Ok the live technique worked, thanks! I understand the idea of binding
it after the documents is loaded. Is that more than a matter of
binding it after the ajax call, or *must* I use .live so that it waits
for the page to load before binding?

On Nov 24, 6:17 am, bhu Boue vidya <[email protected]> wrote:
> i think its because you are binding the handler to a DOM element
> before it exists
>
> if you use the 'live' method you may get what you want
>
> ie
>
> $().ready(function() {
>     $('#submit1').live('click', function() {
>         alert('it works!');
>     });
>
> });
>
> alternately, bind the event handler *after* the content is loaded via
> ajax
>
> On Nov 24, 7:39 am, Rockinelle <[email protected]> wrote:
>
> > I am jumping into ajax with Jquery and I have what I think is an easy
> > question.
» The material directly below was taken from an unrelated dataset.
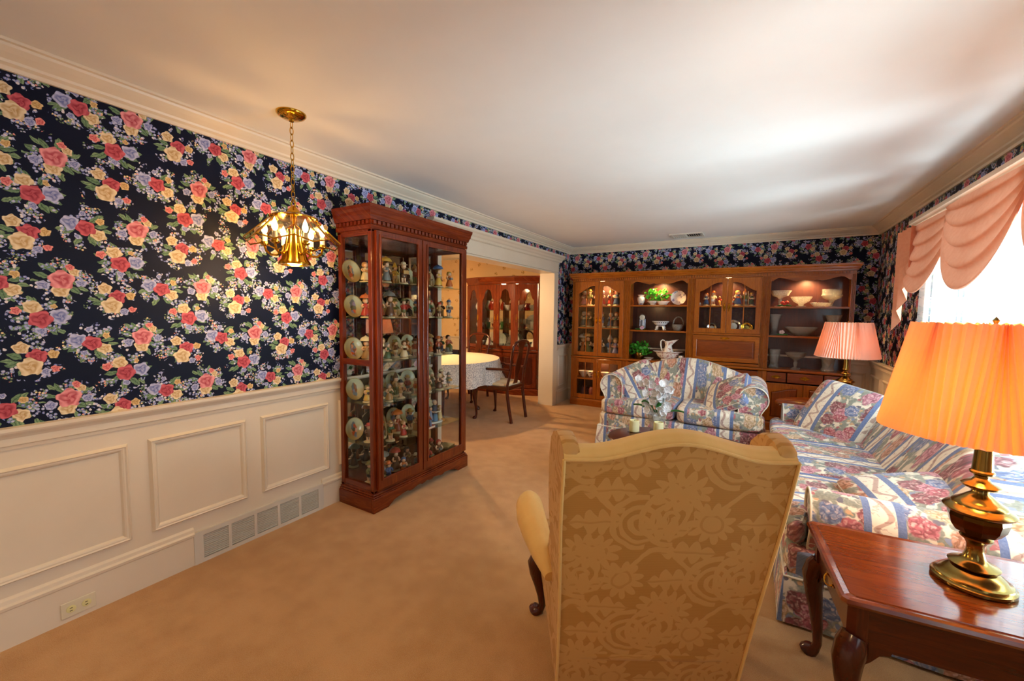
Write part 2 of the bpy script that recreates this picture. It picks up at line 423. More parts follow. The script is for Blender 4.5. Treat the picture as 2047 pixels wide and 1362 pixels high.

I have successfully used jquery load to bring an external
> > php doc into my page. That page has a form on it where I want to use
> > jquery to reload that external page to reload with ajax when the form
> > is submitted. What I need to know is where to put the code to act on
> > the external form. Do I place the code on the page .load ing the
> > external form or do I need to place it on the external form?
>
> > I've tried it both ways and I can't get it to work.
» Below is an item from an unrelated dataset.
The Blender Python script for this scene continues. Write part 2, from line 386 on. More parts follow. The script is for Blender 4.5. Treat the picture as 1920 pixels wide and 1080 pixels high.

> > For testing I'm just doing something simple
> > $(document).ready(function(){
> >                 $('#submit1').click(function(){
> >                         alert('It works!');
> >                 });
> >         });
> > This code does work when it's located on the external form and I load
> > that form explicitly rather than through an ajax call. What am I
> > missing?
>
> > I guess my question has a greater scope than just this example. Will
> > javascript on a main page act on selectors that match those in a div
> > that's loaded through ajax? The same question with CSS too.